Teniendo en cuenta todo esto, las problemáticas de la Guerra de Iraq de los Sres. Bush y Blair, y de las últimas marcas de atletismo, así como la de las negociaciones realizadas en el marco de la OMC podrían revisarse sin pathos y sin temor. Puesto que sí, es importante afrontar todas las consecuencias de las mentiras que se han difundido por todos los medios con la finalidad de arrastrar a «la comunidad internacional» a la guerra en nombre de razones que no eran «las buenas». Sí, es importante reconocer que las marcas de atletas impresionantes no pueden «subir al cielo» indefinidamente, así como tampoco las acciones de los que juegan a la Bolsa. Sí, resulta decisivo actualizar lo que hasta hoy han sido las modalidades reales de funcionamiento de la OMC, su historia oculta, las presiones de los poderosos, la iniquidad reinante, pero también la sinceridad de aquellos que la consideran como el único bastión contra la hegemonía comercial, para finalmente trabajar de manera convergente en aquello en lo que podría convertirse en un mañana, desde el punto de vista del «interés general». De hecho, la transparencia puede considerarse como un bien solamente si está relacionada con la responsabilidad de quien la promueve y un control público no restringido. Del mismo modo, reivindicar «una cierta opacidad» en los asuntos públicos no es defendible a menos que nos demostramos capaces de justificar su razón de ser y de rendir cuentas cuando se justifique una acusación en su contra.

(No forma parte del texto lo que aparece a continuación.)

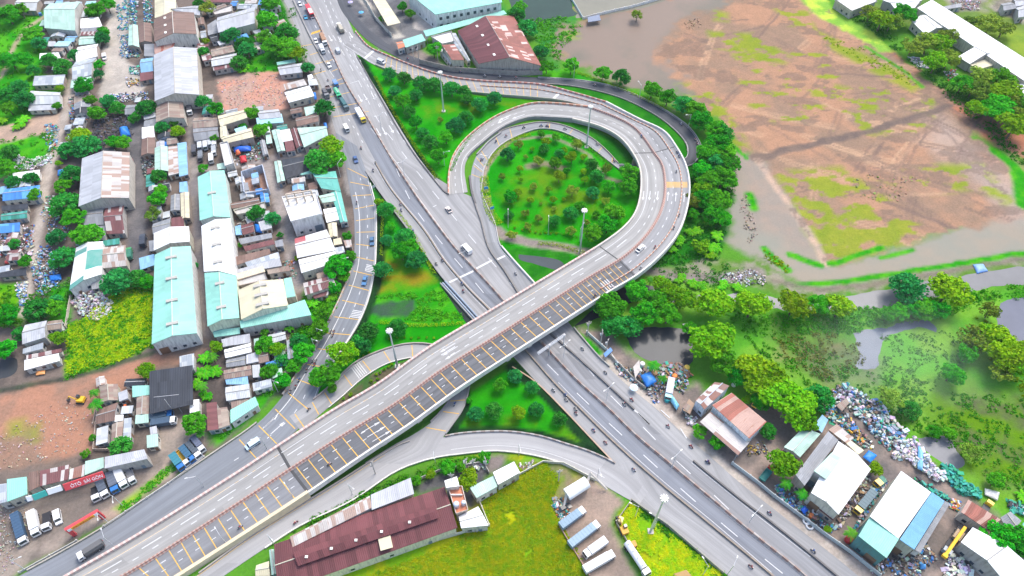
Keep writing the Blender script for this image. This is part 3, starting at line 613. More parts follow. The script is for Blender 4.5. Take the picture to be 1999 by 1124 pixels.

Mundializar la transparencia no es suficiente para que de repente todo sea «claro como el agua». También hace falta que el juicio crítico sobre aquello presentado como «transparente» no solamente sea mantenido, sino que se refuerce (aun cuando todo esté dirigido a aplastar la evaluación crítica de lo que se hace y lo que se dice).
Nota:
(1) Las «nuevas tecnologías de la información y de la comunicación», a la cabeza de las cuales se encuentra Internet.